To help you understand these points, let's look at two scenarios. In the first, John Parker had elected to receive his distribution in cash and in the second he had chosen to reinvest distributions.
Let's assume:
- John owns 1,000 shares on the record date
- The fund NAV the day before ex-date (Monday) is $22.50 per share
- The fund makes a $2.00 distribution on Tuesday (ex-date)
- There are no market fluctuations on Tuesday so the NAV is affected only by the distribution
Therefore:
- John's account value as of Monday is $22,500 (1,000 shares X $22.50 NAV)
- NAV on Tuesday (ex-date) drops to $20.50 (Assume no market fluctuations on ex-date)
Scenario 1: Receive the distribution in cash
1,000 shares owned x $2.00 per share = $2,000 cash paid to John
No shares are added to John's account
Account value on ex-date = $20,500 (1,000 shares x $20.50 per share)
Total investment value on ex-date = $22,500 ($20,500 account value + $2,000 cash paid)
Scenario 2: Reinvest the distribution, purchasing additional shares
1,000 shares x $2.00 per share = $2,000
$2,000 divided by ex-date price of $20.50 per share = 97.561 shares added to John's account
John now owns 1,097.561 shares
Total investment value on ex-date = $22,500 (1,097.561 shares x $20.50 per share)
Be Careful to Avoid "Buying a Distribution"
For regular (taxable) account investors, you should be aware of the potential of "buying a distribution" by investing near the "record date" of a distribution. The negative outcome is exaggerated if you are investing a large sum of money close to the record date of a fund that is making a relatively large capital gain distribution. Recall that distributions are made evenly across all shares owned on the record date, regardless of how long you've owned them. This is where the potential tax "trap" lies. This occurs when you invest just before or on the record date for a fund's distribution, whereby you end up receiving a portion of your investment back in the form of a taxable distribution without having received potential growth of those shares over time past. Certainly if your new investment is of a lesser amount, a distribution near the time of your purchase may have little impact on your taxes, and some funds may not have any distributions to make late in the year. Consult your investment professional or a tax-advisor regarding your personal circumstances.
Most mutual fund companies make preliminary distribution estimates available a month or so in advance of the distribution, which can be evaluated is to whether you wish to wait to invest after the record date.
Remember this potential "tax trap" applies only to regular or "taxable" accounts; it is not applicable to tax-deferred accounts such as IRAs.

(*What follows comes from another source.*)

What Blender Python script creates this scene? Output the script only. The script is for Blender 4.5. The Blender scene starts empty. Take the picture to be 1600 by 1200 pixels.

Check our website starting in October each year for ESTIMATED year-end capital gains, if any, for Transamerica funds. We will post actual year-end distributions by the ex-dividend date.
Redeeming or Exchanging Mutual Fund Shares
Generally, when you redeem (sell) mutual fund shares, you create taxable events. The consequences vary, depending on the type of account you own.
Regular (taxable) accounts
When you redeem (sell) mutual fund shares, you usually realize a taxable capital gain or capital loss. A capital gain results if you sold shares for more than your cost basis (generally what you paid for the shares, including any reinvested dividends). Likewise a capital loss results if you sold shares for less than your cost basis. If your proceeds equal your cost basis, you "break even"—no gain or loss. Generally, the cost basis of your shares is what you paid for your shares, either as a one time purchase or over time through an automatic investment plan.
If the shares you sold were owned for one year or less, the resulting gain or loss is considered "short-term." If the shares you sold were owned for longer than one year, the gain or loss is considered "long-term." Under current law, the maximum tax rate for individuals on long-term capital gain is 15%.
When you exchange out of a fund and into another, the IRS views this as a sale of one investment, and the purchase of another. If you had such a transaction during the year, Transamerica Funds will report this to you and the IRS on Form 1099-B. Redemptions and exchanges from money market accounts, however, are not reported on Form 1099-B, because your proceeds and cost basis are usually the same (no gain or loss).
If you receive an exempt-interest dividend on shares that you held for six months or less, any loss on the sale, redemption, or exchange of the shares will be disallowed to the extent of such exempt-interest dividend amount.
Qualified/retirement plan accounts
When you redeem shares and then withdraw the redemption proceeds from a qualified plan or tax deferred account such as a Traditional IRA, you generally create a taxable event. Typically, every dollar withdrawn from the account is taxable income to you.
Further, should you withdraw money before the "standard" retirement age of 59 1/2, you generally are subject to an additional 10% penalty tax on top of regular income tax owed. There are some IRS rule exceptions that allow premature withdrawals, but they are very specific and fairly restrictive. This is why you should try to avoid withdrawing money from qualified plan accounts until you're ready to retire and meet the age requirements. It's an "expensive" way of getting money. Consider short-term loans or other sources of money before tapping your retirement account early.
Distributions from qualified plans are reported to you and the IRS on Form 1099-R.
Withholding Taxes
As with all mutual funds, a fund may be required to withhold U.S. federal income tax at the fourth lowest tax rate applicable to unmarried individuals (currently 28%) of all taxable distributions payable to you if you fail to provide the fund with your correct taxpayer identification number or to make required certifications, or if you have been notified by the IRS that you are subject to backup withholding. Backup withholding is not an additional tax, but is a method in which the IRS ensures that it will collect taxes otherwise due. Any amounts withheld may be credited against your U.S. federal income tax liability.